Each line in the material below, starting at the one with "Reconstruct this image" and ending at the one with "return [px(p, z) for p in pts]", is to be reproduced exactly; no picture is to be copied.

DATA ENTRIES:
* * * * * * *

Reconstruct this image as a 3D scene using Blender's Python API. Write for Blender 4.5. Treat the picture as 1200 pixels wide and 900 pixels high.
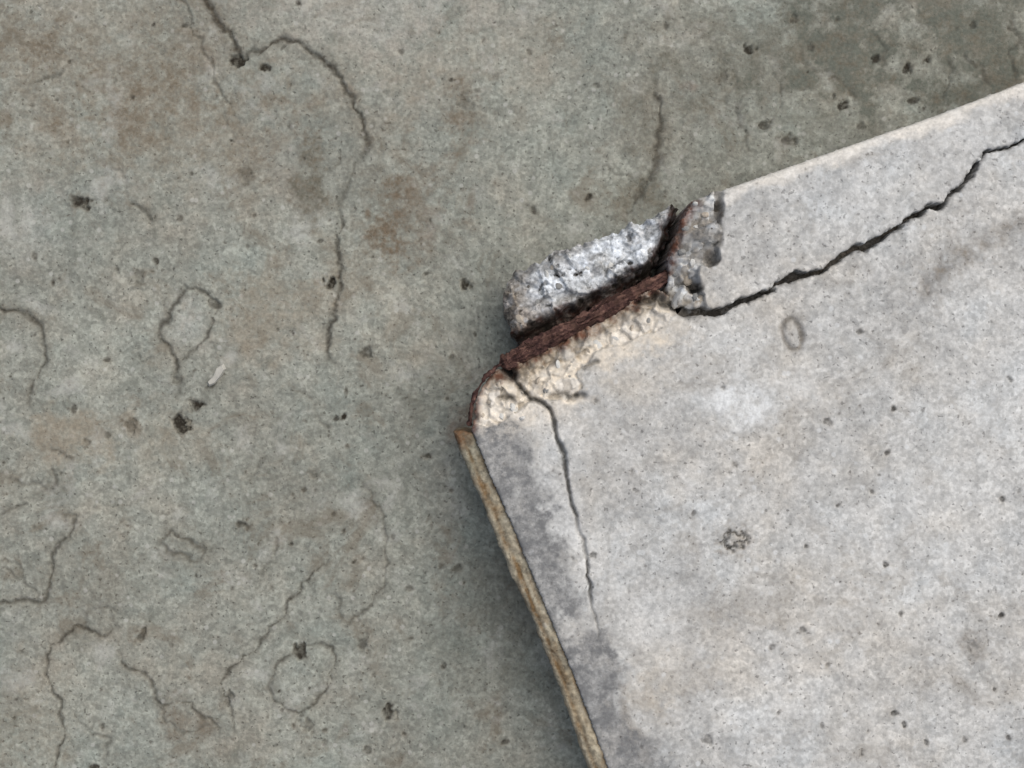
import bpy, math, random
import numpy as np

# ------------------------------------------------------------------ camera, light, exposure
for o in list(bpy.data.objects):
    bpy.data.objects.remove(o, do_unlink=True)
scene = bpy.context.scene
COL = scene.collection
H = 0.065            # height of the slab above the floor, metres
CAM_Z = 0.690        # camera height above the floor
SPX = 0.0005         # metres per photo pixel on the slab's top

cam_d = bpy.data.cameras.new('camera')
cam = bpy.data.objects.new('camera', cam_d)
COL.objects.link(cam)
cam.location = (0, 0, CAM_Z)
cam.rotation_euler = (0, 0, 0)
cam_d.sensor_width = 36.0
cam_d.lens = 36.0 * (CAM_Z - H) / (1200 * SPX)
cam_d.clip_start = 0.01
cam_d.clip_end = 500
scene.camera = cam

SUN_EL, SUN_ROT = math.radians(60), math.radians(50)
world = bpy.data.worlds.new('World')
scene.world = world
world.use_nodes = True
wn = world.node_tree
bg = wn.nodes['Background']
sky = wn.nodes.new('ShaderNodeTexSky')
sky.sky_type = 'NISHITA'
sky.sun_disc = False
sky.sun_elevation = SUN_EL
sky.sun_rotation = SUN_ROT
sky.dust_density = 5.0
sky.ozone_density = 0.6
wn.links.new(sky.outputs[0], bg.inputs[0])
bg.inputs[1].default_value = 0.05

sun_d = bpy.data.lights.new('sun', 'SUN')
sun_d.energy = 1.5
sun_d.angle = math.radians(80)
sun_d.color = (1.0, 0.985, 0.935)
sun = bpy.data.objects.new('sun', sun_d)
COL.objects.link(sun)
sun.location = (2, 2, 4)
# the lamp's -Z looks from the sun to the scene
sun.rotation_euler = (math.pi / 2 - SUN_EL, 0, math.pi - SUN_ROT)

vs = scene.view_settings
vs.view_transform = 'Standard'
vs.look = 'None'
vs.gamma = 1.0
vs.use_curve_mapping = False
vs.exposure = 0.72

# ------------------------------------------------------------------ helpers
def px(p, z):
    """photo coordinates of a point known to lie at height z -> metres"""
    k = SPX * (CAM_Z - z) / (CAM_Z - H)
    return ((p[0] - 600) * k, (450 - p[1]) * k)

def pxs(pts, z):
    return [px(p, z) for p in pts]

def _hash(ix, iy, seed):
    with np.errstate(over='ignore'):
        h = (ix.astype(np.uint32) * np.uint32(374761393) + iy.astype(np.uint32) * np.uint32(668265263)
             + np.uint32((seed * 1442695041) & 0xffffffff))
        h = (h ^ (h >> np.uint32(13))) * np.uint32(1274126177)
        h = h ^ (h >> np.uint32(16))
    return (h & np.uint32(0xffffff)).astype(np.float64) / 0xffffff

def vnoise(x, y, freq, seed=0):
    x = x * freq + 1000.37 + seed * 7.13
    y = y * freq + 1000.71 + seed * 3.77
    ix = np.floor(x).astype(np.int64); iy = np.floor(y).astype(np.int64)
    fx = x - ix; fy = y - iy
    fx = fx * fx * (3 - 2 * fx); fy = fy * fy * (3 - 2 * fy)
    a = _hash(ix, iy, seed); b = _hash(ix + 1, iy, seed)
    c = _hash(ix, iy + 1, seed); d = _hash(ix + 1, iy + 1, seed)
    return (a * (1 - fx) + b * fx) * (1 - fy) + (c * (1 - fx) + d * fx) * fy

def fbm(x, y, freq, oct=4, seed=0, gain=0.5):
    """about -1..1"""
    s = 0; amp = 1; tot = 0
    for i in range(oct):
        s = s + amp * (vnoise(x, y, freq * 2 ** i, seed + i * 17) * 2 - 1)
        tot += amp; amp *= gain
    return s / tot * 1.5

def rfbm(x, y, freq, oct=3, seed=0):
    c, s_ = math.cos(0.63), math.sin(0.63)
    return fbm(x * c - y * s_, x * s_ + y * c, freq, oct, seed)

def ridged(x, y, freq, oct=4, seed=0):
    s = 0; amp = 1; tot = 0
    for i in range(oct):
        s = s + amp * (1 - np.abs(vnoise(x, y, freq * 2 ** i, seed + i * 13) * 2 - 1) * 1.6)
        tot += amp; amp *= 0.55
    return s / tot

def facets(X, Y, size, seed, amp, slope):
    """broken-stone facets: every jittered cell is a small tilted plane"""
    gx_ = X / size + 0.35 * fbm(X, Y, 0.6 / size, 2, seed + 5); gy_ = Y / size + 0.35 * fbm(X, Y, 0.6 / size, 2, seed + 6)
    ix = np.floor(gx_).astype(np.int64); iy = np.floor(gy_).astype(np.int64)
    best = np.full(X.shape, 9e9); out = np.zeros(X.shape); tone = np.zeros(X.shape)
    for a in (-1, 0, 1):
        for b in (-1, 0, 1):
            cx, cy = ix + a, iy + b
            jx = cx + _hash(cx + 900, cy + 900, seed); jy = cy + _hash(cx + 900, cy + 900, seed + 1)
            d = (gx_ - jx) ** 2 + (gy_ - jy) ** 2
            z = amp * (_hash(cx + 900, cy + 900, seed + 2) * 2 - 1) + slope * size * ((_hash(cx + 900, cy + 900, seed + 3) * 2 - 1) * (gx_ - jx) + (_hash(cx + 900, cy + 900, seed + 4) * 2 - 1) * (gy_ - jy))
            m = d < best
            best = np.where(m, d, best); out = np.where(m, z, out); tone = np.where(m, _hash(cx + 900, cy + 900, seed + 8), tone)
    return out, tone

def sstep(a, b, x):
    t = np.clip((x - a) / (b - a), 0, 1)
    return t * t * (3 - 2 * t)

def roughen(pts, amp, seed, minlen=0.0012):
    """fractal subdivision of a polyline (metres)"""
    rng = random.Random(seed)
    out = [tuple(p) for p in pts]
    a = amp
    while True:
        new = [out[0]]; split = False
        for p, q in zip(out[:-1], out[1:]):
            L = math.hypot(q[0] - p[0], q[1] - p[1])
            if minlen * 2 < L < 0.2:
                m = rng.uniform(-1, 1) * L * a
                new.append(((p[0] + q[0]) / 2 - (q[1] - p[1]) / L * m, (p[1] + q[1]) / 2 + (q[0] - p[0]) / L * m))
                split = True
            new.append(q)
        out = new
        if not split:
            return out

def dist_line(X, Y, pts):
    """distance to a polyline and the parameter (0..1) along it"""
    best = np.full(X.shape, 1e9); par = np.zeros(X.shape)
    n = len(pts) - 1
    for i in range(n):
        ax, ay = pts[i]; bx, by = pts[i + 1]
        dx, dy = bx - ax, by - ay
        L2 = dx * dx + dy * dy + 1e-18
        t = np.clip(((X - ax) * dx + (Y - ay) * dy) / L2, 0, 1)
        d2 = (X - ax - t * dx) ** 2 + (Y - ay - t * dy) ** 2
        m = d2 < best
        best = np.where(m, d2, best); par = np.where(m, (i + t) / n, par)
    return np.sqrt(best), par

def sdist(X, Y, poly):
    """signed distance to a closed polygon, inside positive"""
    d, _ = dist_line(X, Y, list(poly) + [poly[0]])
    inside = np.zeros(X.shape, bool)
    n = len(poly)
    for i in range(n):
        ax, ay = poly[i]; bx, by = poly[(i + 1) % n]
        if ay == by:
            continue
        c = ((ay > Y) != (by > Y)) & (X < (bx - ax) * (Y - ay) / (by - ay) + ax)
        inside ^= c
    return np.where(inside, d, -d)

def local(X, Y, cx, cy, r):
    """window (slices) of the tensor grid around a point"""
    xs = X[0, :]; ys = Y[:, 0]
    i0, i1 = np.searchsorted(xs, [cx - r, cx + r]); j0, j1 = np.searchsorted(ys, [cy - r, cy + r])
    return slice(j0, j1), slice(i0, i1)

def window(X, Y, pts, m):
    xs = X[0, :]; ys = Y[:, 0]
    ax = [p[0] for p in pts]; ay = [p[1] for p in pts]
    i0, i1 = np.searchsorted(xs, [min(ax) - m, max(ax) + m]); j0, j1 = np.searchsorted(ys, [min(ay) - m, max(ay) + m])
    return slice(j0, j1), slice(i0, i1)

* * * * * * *

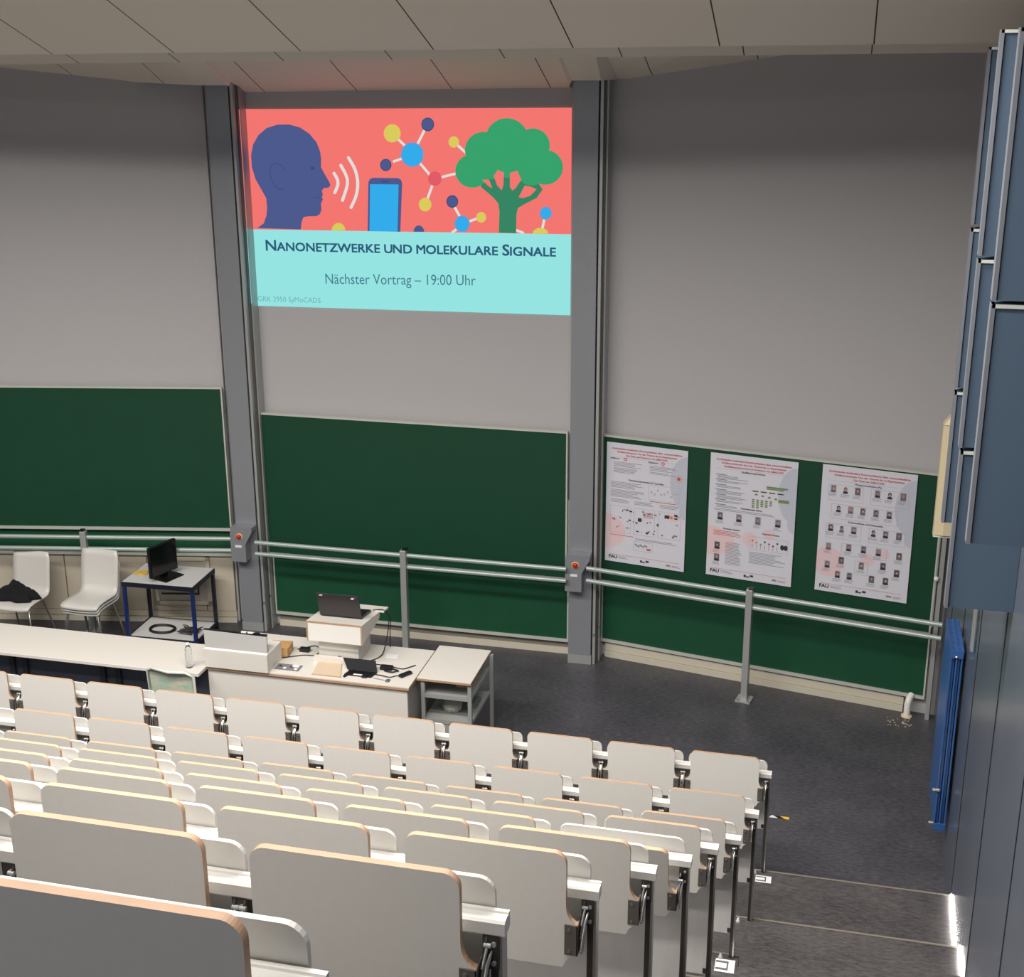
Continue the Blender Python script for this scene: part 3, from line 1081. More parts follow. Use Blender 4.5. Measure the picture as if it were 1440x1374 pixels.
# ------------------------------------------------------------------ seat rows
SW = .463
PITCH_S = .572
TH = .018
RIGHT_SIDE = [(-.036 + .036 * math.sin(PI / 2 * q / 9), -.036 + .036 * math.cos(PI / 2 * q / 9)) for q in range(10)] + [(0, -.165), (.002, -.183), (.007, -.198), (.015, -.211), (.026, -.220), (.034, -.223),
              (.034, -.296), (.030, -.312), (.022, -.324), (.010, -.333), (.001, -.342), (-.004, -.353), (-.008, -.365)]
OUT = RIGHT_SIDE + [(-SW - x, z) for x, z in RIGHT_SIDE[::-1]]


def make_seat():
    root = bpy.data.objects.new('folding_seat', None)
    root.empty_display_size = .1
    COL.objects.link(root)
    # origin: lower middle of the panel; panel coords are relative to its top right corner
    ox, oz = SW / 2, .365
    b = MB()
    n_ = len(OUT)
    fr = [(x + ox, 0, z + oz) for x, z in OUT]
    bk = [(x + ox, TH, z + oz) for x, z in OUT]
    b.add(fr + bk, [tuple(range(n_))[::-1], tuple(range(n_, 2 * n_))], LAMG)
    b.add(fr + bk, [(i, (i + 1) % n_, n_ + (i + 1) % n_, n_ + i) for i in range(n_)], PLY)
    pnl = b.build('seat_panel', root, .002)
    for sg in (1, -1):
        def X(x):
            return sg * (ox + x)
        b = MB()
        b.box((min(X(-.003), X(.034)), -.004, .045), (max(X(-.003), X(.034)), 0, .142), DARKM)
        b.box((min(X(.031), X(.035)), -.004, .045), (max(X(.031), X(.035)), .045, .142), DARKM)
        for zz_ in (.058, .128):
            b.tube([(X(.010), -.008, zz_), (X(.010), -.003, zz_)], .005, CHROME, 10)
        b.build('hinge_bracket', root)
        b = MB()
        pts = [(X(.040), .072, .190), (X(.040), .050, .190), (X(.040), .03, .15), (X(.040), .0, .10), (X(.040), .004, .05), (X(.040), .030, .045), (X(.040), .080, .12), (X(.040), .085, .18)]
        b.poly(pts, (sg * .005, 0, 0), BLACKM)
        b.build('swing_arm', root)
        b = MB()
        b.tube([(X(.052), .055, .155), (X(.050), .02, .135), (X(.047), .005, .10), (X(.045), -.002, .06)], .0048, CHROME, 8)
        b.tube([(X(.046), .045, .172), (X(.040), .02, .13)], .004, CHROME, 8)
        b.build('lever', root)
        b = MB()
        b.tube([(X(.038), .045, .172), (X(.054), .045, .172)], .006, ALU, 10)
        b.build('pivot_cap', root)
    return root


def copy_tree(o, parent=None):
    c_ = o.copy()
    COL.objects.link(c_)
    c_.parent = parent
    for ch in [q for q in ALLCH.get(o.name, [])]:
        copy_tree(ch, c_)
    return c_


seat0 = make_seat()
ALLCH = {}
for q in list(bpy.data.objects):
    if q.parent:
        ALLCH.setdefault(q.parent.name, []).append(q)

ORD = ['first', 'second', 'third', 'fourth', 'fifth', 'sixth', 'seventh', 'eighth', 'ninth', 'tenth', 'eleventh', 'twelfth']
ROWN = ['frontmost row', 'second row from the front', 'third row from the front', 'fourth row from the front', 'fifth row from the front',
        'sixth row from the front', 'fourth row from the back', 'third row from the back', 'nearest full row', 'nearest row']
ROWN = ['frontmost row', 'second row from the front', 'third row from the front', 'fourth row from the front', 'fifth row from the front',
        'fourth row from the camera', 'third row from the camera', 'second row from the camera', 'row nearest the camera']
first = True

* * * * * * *

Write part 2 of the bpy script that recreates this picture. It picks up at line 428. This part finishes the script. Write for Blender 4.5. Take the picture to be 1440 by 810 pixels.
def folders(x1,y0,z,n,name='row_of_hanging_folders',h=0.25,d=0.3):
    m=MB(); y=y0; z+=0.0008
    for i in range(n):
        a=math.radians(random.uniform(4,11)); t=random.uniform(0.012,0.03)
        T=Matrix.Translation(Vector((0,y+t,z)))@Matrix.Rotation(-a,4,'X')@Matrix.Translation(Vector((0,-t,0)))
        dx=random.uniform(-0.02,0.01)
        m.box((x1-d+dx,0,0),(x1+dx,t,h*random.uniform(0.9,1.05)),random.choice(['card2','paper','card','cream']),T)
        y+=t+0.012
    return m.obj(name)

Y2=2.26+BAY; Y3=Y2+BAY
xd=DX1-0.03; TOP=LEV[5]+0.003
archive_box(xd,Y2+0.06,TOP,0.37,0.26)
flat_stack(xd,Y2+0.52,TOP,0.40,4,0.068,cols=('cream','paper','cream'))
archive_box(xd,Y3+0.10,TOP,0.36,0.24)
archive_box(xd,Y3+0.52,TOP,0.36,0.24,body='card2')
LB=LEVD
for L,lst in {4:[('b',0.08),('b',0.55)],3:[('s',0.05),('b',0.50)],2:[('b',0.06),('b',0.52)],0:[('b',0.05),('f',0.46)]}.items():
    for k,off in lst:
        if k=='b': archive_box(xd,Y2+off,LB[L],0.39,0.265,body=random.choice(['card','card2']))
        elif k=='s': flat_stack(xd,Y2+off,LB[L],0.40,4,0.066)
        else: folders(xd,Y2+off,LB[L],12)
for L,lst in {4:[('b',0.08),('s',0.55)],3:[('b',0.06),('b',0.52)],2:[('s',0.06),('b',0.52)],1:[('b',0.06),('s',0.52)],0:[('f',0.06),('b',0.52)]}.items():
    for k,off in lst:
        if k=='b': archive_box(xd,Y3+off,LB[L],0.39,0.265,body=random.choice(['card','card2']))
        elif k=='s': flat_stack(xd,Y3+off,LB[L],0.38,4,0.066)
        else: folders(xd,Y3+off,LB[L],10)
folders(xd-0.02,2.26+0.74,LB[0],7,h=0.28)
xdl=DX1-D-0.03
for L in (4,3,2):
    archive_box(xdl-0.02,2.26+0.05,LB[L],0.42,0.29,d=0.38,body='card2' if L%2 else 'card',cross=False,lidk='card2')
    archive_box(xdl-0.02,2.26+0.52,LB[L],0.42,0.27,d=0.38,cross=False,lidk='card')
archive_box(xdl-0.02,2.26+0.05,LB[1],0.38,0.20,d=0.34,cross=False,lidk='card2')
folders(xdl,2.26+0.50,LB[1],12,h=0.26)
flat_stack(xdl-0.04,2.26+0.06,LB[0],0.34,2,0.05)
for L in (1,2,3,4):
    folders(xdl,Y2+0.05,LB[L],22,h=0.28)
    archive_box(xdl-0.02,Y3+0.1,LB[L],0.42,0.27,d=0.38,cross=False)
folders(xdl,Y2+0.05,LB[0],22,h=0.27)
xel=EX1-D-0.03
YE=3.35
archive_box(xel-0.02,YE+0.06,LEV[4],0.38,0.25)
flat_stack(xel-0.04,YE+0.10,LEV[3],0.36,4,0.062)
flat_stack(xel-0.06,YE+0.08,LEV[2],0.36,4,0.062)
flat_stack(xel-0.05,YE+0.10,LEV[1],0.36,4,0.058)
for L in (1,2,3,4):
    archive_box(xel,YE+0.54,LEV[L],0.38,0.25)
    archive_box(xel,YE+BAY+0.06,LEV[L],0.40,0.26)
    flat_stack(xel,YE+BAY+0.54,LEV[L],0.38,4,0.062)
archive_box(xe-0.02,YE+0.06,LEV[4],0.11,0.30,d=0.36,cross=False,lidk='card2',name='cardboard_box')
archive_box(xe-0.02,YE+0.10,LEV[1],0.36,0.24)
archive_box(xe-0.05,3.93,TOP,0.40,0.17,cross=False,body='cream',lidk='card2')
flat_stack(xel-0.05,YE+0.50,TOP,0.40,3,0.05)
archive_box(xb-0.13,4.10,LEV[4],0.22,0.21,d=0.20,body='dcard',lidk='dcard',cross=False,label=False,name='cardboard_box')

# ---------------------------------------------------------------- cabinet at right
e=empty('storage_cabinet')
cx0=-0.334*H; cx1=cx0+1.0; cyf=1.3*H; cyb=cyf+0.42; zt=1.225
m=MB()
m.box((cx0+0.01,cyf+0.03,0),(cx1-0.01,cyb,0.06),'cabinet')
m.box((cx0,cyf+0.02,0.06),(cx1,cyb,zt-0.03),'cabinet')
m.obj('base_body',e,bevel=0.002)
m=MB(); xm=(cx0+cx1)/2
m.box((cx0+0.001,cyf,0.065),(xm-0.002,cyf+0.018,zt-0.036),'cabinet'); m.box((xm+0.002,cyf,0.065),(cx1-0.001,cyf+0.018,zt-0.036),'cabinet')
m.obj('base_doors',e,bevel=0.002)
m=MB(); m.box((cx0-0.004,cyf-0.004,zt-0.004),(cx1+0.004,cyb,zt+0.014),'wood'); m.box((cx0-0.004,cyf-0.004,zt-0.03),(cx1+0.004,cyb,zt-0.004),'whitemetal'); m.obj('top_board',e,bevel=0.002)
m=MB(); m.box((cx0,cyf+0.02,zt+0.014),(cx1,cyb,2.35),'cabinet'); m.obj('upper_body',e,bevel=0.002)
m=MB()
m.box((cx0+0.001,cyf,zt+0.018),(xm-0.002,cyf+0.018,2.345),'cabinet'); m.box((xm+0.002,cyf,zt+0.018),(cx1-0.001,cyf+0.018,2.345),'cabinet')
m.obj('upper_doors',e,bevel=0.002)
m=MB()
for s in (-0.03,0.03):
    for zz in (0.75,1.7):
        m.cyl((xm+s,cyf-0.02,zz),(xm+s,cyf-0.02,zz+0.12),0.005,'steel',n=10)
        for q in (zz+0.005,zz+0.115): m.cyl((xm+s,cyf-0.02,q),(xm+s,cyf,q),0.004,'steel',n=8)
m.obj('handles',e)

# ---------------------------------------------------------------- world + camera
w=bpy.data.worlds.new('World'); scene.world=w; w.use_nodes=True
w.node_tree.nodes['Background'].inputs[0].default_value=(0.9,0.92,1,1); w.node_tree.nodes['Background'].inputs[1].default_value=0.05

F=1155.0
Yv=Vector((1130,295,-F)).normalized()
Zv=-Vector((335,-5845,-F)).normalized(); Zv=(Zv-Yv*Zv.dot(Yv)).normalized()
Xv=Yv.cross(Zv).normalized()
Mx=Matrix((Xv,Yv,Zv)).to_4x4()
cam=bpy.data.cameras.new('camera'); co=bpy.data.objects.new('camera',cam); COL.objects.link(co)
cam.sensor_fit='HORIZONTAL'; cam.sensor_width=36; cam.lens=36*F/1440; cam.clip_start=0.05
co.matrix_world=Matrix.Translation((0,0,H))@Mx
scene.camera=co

* * * * * * *

IN RESPONSE:
Reconstruct this image as a 3D scene using Blender's Python API. Write for Blender 4.5. Treat the picture as 1200 pixels wide and 900 pixels high.
import bpy, math, random
import numpy as np

# ------------------------------------------------------------------ camera, light, exposure
for o in list(bpy.data.objects):
    bpy.data.objects.remove(o, do_unlink=True)
scene = bpy.context.scene
COL = scene.collection
H = 0.065            # height of the slab above the floor, metres
CAM_Z = 0.690        # camera height above the floor
SPX = 0.0005         # metres per photo pixel on the slab's top

cam_d = bpy.data.cameras.new('camera')
cam = bpy.data.objects.new('camera', cam_d)
COL.objects.link(cam)
cam.location = (0, 0, CAM_Z)
cam.rotation_euler = (0, 0, 0)
cam_d.sensor_width = 36.0
cam_d.lens = 36.0 * (CAM_Z - H) / (1200 * SPX)
cam_d.clip_start = 0.01
cam_d.clip_end = 500
scene.camera = cam

SUN_EL, SUN_ROT = math.radians(60), math.radians(50)
world = bpy.data.worlds.new('World')
scene.world = world
world.use_nodes = True
wn = world.node_tree
bg = wn.nodes['Background']
sky = wn.nodes.new('ShaderNodeTexSky')
sky.sky_type = 'NISHITA'
sky.sun_disc = False
sky.sun_elevation = SUN_EL
sky.sun_rotation = SUN_ROT
sky.dust_density = 5.0
sky.ozone_density = 0.6
wn.links.new(sky.outputs[0], bg.inputs[0])
bg.inputs[1].default_value = 0.05

sun_d = bpy.data.lights.new('sun', 'SUN')
sun_d.energy = 1.5
sun_d.angle = math.radians(80)
sun_d.color = (1.0, 0.985, 0.935)
sun = bpy.data.objects.new('sun', sun_d)
COL.objects.link(sun)
sun.location = (2, 2, 4)
# the lamp's -Z looks from the sun to the scene
sun.rotation_euler = (math.pi / 2 - SUN_EL, 0, math.pi - SUN_ROT)

vs = scene.view_settings
vs.view_transform = 'Standard'
vs.look = 'None'
vs.gamma = 1.0
vs.use_curve_mapping = False
vs.exposure = 0.72

# ------------------------------------------------------------------ helpers
def px(p, z):
    """photo coordinates of a point known to lie at height z -> metres"""
    k = SPX * (CAM_Z - z) / (CAM_Z - H)
    return ((p[0] - 600) * k, (450 - p[1]) * k)

def pxs(pts, z):
    return [px(p, z) for p in pts]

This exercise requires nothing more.